Wat is er nu zo ontzettend belangrijk? Dat de werkende bevolking - vooral de arbeidersklasse - in ons land niet nog verder uiteendrijft. Hoe moet de arbeidersklasse zich verzetten tegen de verloedering en het steeds asocialer worden van de maatschappij, als zij verdeeld is en nog verder verdeeld dreigt te worden? En dan gaat het niet alleen om inkomens- of beroepsverschillen, maar ook om de etnische achtergrond. De zetbazen van het monopoliekapitaal, de propagandisten en ideologen ervan, hebben er alle belang bij om etnische, culturele en religieuze verschillen te benadrukken en uit te vergroten. Om het klassenkarakter van deze maatschappij te verdoezelen!

Inburgering? Wij zijn er voor. Voor communisten betekent dat dat arbeiders van buitenlandse afkomst op de hoogte moeten zijn van de sociale en politieke geschiedenis van de Nederlandse arbeidersklasse; vanaf Marx en Engels, via Domela Nieuwenhuis tot en met de pogingen tot liquidatie van de Nederlandse communistische partij. Die mensen horen te, nee moeten, weten dat nog niet zo heel lang geleden de Nederlandse arbeiders in kommervolle omstandigheden leefden. Dat honderdduizenden, miljoenen, nauwelijks geletterde Nederlandse arbeiders onder leiding van socialisten en communisten, hebben geknokt voor een meer menswaardig bestaan. Zij horen te weten van de antikoloniale en antifascistische strijd van het meest bewuste deel van de Nederlandse arbeidersklasse, aangevoerd door de Communistische Partij van Nederland.

'Autochtone' Nederlandse arbeiders, de communisten voorop, moeten zich de geschiedenissen eigen maken van de onderdrukte klassen in de landen van herkomst van al die nieuwe klassengenoten.

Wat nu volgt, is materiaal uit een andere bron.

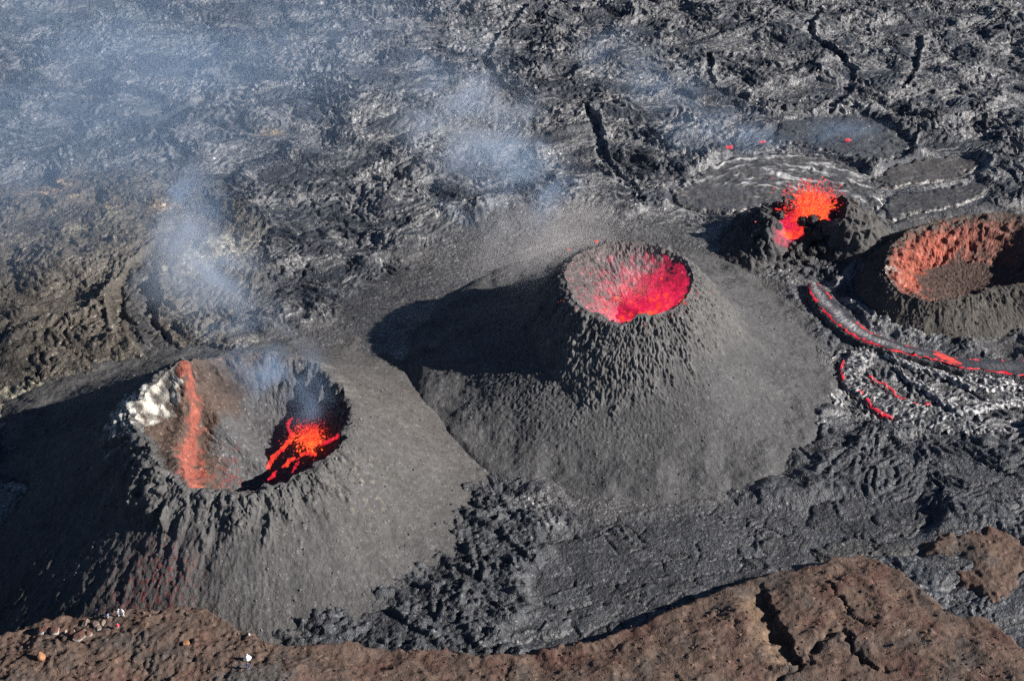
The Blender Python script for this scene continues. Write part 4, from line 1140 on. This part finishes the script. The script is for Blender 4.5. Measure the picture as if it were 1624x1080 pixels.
def person(label, px, py, facing, pose, top, legs, hair=True, hood=False, poncho=False, dz=0.0):
    x, y, z = on_ridge(px, py)
    t = thing('person', label, 'person', (x, y, z+dz), None)
    t.rotation_euler = (0, 0, facing)
    H = dict(stand=.94, walk=.92, sit=.20, crouch=.45)[pose]
    lean = dict(stand=0, walk=.06, sit=-.08, crouch=.28)[pose]
    up = lambda k: (0, lean*k, H+k*(1 if pose != 'crouch' else .9))
    N, E = [], []
    def add(p, r, frm=None):
        N.append((*p, r)); i = len(N)-1
        if frm is not None: E.append((frm, i))
        return i
    pel = add((0, 0, H), .125); sp = add(up(.2), .115, pel); ch = add(up(.42), .135, sp); nk = add(up(.56), .055, ch)
    hb = add(up(.63), .07, nk); hm = add(up(.72), .088, hb); ht = add(up(.82), .055, hm)
    hx, hy, hz = up(.70)
    nose = add((hx, hy+.115, hz-.01), .012, hm)
    for s in (-1, 1): add((hx+s*.095, hy, hz), .012, hm)
    TOP = [(0, 0, H-.02, .145), (*up(.2), .138), (*up(.42), .16), (*up(.55), .075)]; TE = [(0, 1), (1, 2), (2, 3)]
    LEG = [(0, 0, H+.04, .138)]; LE = []
    shoes = []
    for s in (-1, 1):
        hip = (s*.09, 0, H-.06)
        if pose == 'stand': kn, an = (s*.11, .02, .50), (s*.12, -.01, .09)
        elif pose == 'walk': kn, an = (s*.1, .16*s+.06, .50), (s*.1, .26*s, .10)
        elif pose == 'sit': kn, an = (s*.14, .42, .34), (s*.13, .72, .09)
        else: kn, an = (s*.16, .36, .46), (s*.13, .10, .09)
        toe = (an[0]+s*.03, an[1]+.17, an[2]-.05)
        h = add(hip, .085, pel); k = add(kn, .058, h); a = add(an, .042, k); add(toe, .035, a)
        b = len(LEG); LEG += [(*hip, .100), (*kn, .075), (an[0], an[1], an[2]+.05, .068)]; LE += [(0, b), (b, b+1), (b+1, b+2)]
        shoes.append([(an[0], an[1]-.04, an[2]-.03, .045), (an[0], an[1]+.05, an[2]-.035, .048), (*toe, .04)])
        sh = up(.46); sh = (s*.17, sh[1], sh[2])
        if pose in ('stand', 'walk'): el, wr = (s*.25, sh[1]-.03-.1*s*(pose == 'walk'), sh[2]-.29), (s*.26, sh[1]+.08-.16*s*(pose == 'walk'), sh[2]-.54)
        else: el, wr = (s*.27, sh[1]+.10, sh[2]-.24), (s*.18, sh[1]+.34, sh[2]-.28)
        a1 = add(sh, .062, ch); a2 = add(el, .044, a1); a3 = add(wr, .030, a2)
        dv = Vector(wr)-Vector(el); dv.normalize()
        pm = Vector(wr)+dv*.07; p_ = add(tuple(pm), .036, a3)
        sd = Vector((0, 1, 0)) if abs(dv.z) > .7 else Vector((1, 0, 0))
        for q, ln in ((-1.4, .065), (-.45, .08), (.45, .075), (1.4, .06)):
            f = add(tuple(pm+sd*.018*q+dv*.035), .010, p_); g = add(tuple(pm+sd*.02*q+dv*(.03+ln*.6)+Vector((-s*.008, 0, 0))), .0085, f)
            add(tuple(pm+sd*.02*q+dv*(.02+ln)+Vector((-s*.022, 0, 0))), .008, g)
        th = add(tuple(pm-dv*.03+sd*.035), .011, p_); add(tuple(pm+dv*.02+sd*.062), .009, th)
        b = len(TOP); TOP += [(*sh, .085), (*el, .064), (*wr, .05)]; TE += [(2, b), (b, b+1), (b+1, b+2)]
    skinned('body', N, E, SK, t)
    skinned('trousers', LEG, LE, CLOTH[legs], t)
    if poncho:
        n = 24; V = []; Q = []
        rows = ((.60, .06), (.52, .17), (.30, .34), (.02, .48), (-.16, .55))
        for k, r in rows:
            cx_, cy_, cz_ = up(k)
            for j in range(n):
                a = 2*math.pi*j/n; w = 1+.10*math.sin(3*a+k*4)+.06*math.sin(7*a)
                V.append((cx_+r*w*math.cos(a), cy_+r*w*math.sin(a)*.85, cz_+.03*math.sin(5*a)))
        mesh_np('poncho', V, grid_faces(len(rows), n, True), CLOTH[top], t)
        skinned('hood', [(*up(.58), .10), (*up(.70), .125), (*up(.83), .07)], [(0, 1), (1, 2)], CLOTH[top], t)
    else:
        skinned('jacket', TOP, TE, CLOTH[top], t)
    if hood:
        hk = lambda k, b: (up(k)[0], up(k)[1]-b, up(k)[2])
        skinned('hood', [(*hk(.58, .02), .095), (*hk(.71, .03), .108), (*hk(.82, .02), .065)], [(0, 1), (1, 2)], CLOTH[top], t)
    elif hair and not poncho:
        hk = lambda k, b: (up(k)[0], up(k)[1]-b, up(k)[2])
        skinned('hair', [(*hk(.70, .035), .085), (*hk(.78, .02), .085), (*hk(.825, .0), .055)], [(0, 1), (1, 2)], HAIR, t)
    for s in shoes:
        skinned('shoe', s, [(0, 1), (1, 2)], CLOTH['white'] if legs == 'navy' else SHOE, t)
    for s in (-1, 1):
        bm = bmesh.new(); bmesh.ops.create_icosphere(bm, subdivisions=1, radius=.012)
        me = bpy.data.meshes.new('eye'); bm.to_mesh(me); bm.free(); me.materials.append(HAIR)
        e = bpy.data.objects.new('eye', me); SC.collection.objects.link(e); e.parent = t
        e.location = (hx+s*.033, hy+.088, hz+.02)
    return t
person('person in white clothes standing at the left of the white pair', 190, 978, math.radians(20), 'stand', 'white', 'white', hood=True)
person('person in white clothes standing at the right of the white pair', 195.6, 978, math.radians(-10), 'stand', 'white', 'white', hood=True)
person('person in blue and white crouching left of the white pair', 171.5, 979, math.radians(60), 'sit', 'blue', 'pale')
person('person in red top standing below the white pair', 188, 1000, math.radians(15), 'crouch', 'red', 'grey', dz=.35)
person('person in white poncho standing on the grey patch', 393.5, 1049.5, math.radians(0), 'stand', 'white', 'dark', poncho=True)
person('person in navy clothes and white shoes walking below the white poncho', 393.7, 1062.5, math.radians(10), 'walk', 'navy', 'navy')

# ------------------------------------------------------------------ loose stones
def stones(name, label, V, n, rmax, mat, cols, seed, zmin=-99):
    r = np.random.default_rng(seed)
    V = V[V[:, 2] > zmin]
    P = V[r.integers(0, len(V), n)]+r.normal(size=(n, 3))*[.15, .15, 0]
    R = rmax*(.25+.75*r.random(n)**4)
    W = OCT_V[None]*(.7+.6*r.random((n, 6, 1)))*R[:, None, None]
    rot, _ = np.linalg.qr(r.normal(size=(n, 3, 3)))
    W = np.einsum('nij,nkj->nki', rot, W)*[1, 1, .8]+P[:, None, :]+[0, 0, .02]
    C = np.array(cols, f32)[r.integers(0, len(cols), n)]*(.7+.6*r.random((n, 1)))
    o = mesh_np(name, W.reshape(-1, 3), (OCT_F[None]+6*np.arange(n)[:, None, None]).reshape(-1, 3), mat, None, np.repeat(C, 6, 0), smooth=False)
    tag(o, label, None, None, 'stuff')
GREYS = [(.07, .07, .07), (.11, .108, .105), (.07, .07, .072), (.16, .155, .15)]
stones('loose_cinder_stones', 'loose stones scattered over the slopes of the left cone', FLANKS[0], 2200, .30, M['cinder'], GREYS, 1, -2)
stones('loose_cinder_stones', 'loose stones scattered over the slopes of the middle cone', FLANKS[1], 2000, .30, M['cinder'], GREYS, 2, .3)
stones('loose_cinder_stones', 'loose stones scattered over the slopes of the red crater cone', FLANKS[3], 900, .40, M['cinder'], GREYS[:3], 3, .3)
rv = np.empty(len(rid.data.vertices)*3, f32); rid.data.vertices.foreach_get('co', rv); rv = rv.reshape(-1, 3)
rv = rv[(rv[:, 1] > 150) & (rv[:, 2] > 2)]
stones('loose_scoria_stones', 'loose brown and dark stones scattered over the foreground ridge', rv, 4200, .34, M['brown'], [(.10, .07, .055), (.08, .06, .05), (.12, .07, .055), (.045, .04, .038), (.15, .10, .075)], 4)

# ------------------------------------------------------------------ smoke
def smoke_mat(name, color, dens, scale, thr, seed, soft=.25, detail=5.0):
    """a wispy volume: noise inside an ellipsoid, thinning to nothing at its edge"""
    m = bpy.data.materials.new(name); m.use_nodes = True
    t = m.node_tree; L = t.links
    for n in list(t.nodes):
        if n.type == 'BSDF_PRINCIPLED': t.nodes.remove(n)
    out = [n for n in t.nodes if n.type == 'OUTPUT_MATERIAL'][0]
    v = nd(t, 'ShaderNodeVolumePrincipled')
    v.inputs['Color'].default_value = (*color, 1); v.inputs['Anisotropy'].default_value = 0.0
    co = nd(t, 'ShaderNodeTexCoord').outputs['Object']
    ln = nd(t, 'ShaderNodeVectorMath', operation='LENGTH'); L.new(co, ln.inputs[0])
    fo = nd(t, 'ShaderNodeMapRange', interpolation_type='SMOOTHSTEP'); L.new(ln.outputs['Value'], fo.inputs[0])
    fo.inputs[1].default_value = .97; fo.inputs[2].default_value = 0.0; fo.inputs[3].default_value = 0; fo.inputs[4].default_value = 1
    ad = nd(t, 'ShaderNodeVectorMath', operation='ADD'); L.new(co, ad.inputs[0]); ad.inputs[1].default_value = (seed*3.1, seed*1.7, seed*2.3)
    n = nd(t, 'ShaderNodeTexNoise', Scale=scale, Detail=detail, Roughness=.55, Distortion=.9); L.new(ad.outputs[0], n.inputs['Vector'])
    r = nd(t, 'ShaderNodeMapRange', interpolation_type='SMOOTHSTEP'); L.new(n.outputs[0], r.inputs[0])
    dens *= 2.1
    r.inputs[1].default_value = thr; r.inputs[2].default_value = thr+soft; r.inputs[3].default_value = 0; r.inputs[4].default_value = dens
    mu = nd(t, 'ShaderNodeMath', operation='MULTIPLY'); L.new(fo.outputs[0], mu.inputs[0]); L.new(r.outputs[0], mu.inputs[1])
    L.new(mu.outputs[0], v.inputs['Density'])
    L.new(v.outputs[0], out.inputs['Volume'])
    return m

def puff(parent, px, py, z, size, rz, color, dens, scale, thr, seed, name='smoke_wisp', ry=0.0, soft=.25):
    bm = bmesh.new(); bmesh.ops.create_icosphere(bm, subdivisions=3, radius=1.0)
    me = bpy.data.meshes.new(name); bm.to_mesh(me); bm.free()
    me.materials.append(smoke_mat(name, color, dens, scale, thr, seed, soft))
    o = bpy.data.objects.new(name, me); SC.collection.objects.link(o)
    a = at(px, py, z)
    o.location = a-np.array(parent.location) if parent else a
    o.scale = size; o.rotation_euler = (0, ry, rz)
    o.parent = parent
    return o

BLUE = (.50, .70, 1.0); WHITE = (.66, .78, .96); DUSTY = (.80, .76, .74)
s1 = thing('smoke_plume', 'blue white smoke plume rising from the left crater and drifting behind it', 'smoke', (*C1, 14))
puff(s1, 490, 640, 12, (8, 8, 8), .3, BLUE, .095, 1.2, .36, 2, soft=.5)
puff(s1, 440, 585, 17, (11, 9, 8), .3, BLUE, .095, 1.3, .38, 1, soft=.5)
puff(s1, 375, 520, 22, (15, 13, 10), -.5, BLUE, .05, 1.3, .38, 5, soft=.5)
puff(s1, 325, 440, 26, (17, 16, 11), .4, WHITE, .095, 1.2, .36, 3, soft=.5)
puff(s1, 300, 390, 26, (12, 13, 10), .4, WHITE, .09, 1.2, .34, 4, soft=.5)
puff(s1, 285, 320, 26, (13, 16, 9), .4, BLUE, .04, 1.2, .36, 21, soft=.5)
s2 = thing('smoke_plume', 'pale smoke plume drifting back from the middle crater over the lava field', 'smoke', (*C2, 20))
puff(s2, 1000, 440, 17, (11, 10, 5), 0, (.95, .72, .76), .035, 1.3, .3, 22, soft=.5)  # pink light of the lava put into the smoke colour
puff(s2, 985, 430, 22, (11, 9, 7), .2, DUSTY, .045, 1.3, .34, 6, soft=.5)
puff(s2, 870, 375, 20, (24, 17, 10), .5, DUSTY, .055, 1.2, .32, 7, soft=.5)
puff(s2, 800, 290, 22, (20, 24, 10), .3, BLUE, .05, 1.3, .36, 8, soft=.5)
puff(s2, 745, 195, 24, (22, 30, 11), .2, WHITE, .075, 1.3, .36, 9, soft=.5)
puff(s2, 725, 120, 22, (20, 24, 10), -.2, BLUE, .045, 1.3, .38, 10, soft=.5)
s3 = thing('smoke_plume', 'faint blue smoke wisps over the lava field at upper right of centre', 'smoke', tuple(at(1060, 140, 12)))
puff(s3, 1065, 140, 14, (17, 24, 8), .3, BLUE, .034, 1.3, .38, 11, soft=.5)
puff(s3, 965, 85, 14, (18, 20, 8), -.3, BLUE, .026, 1.3, .36, 12, soft=.5)
puff(s3, 1130, 205, 10, (22, 15, 7), .6, BLUE, .028, 1.3, .38, 13, soft=.5)
s4 = thing('smoke_plume', 'small blue smoke wisp over the crusts behind the small spatter cone', 'smoke', tuple(at(1210, 218, 4)))
puff(s4, 1200, 222, 4, (11, 8, 4), .1, BLUE, .06, 1.2, .36, 14, soft=.5)
puff(s4, 1335, 212, 4, (18, 10, 4), .1, BLUE, .035, 1.2, .36, 15, soft=.5)
s5 = thing('smoke_plume', 'broad blue haze of smoke drifting over the upper left lava field', 'smoke', tuple(at(150, 120, 14)))
puff(s5, 20, 150, 14, (75, 110, 18), .2, BLUE, .0125, 1.3, .26, 16, soft=.5)
puff(s5, 330, 20, 14, (100, 95, 18), .2, BLUE, .0110, 1.3, .26, 17, soft=.5)
puff(s5, 250, 210, 12, (80, 70, 12), .2, BLUE, .0090, 1.3, .28, 18, soft=.5)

Niet inburgering ter bevordering van de Nederlandse bourgeois-mentaliteit, maar wel inburgering ter bevordering van het klassenbewustzijn en het proletarisch-internationalisme! Opdat wij elkaars taal en opvattingen verstaan! Van elk incident, van elk drama kun je leren. Maar het maakt heel veel uit wat je ervan leert!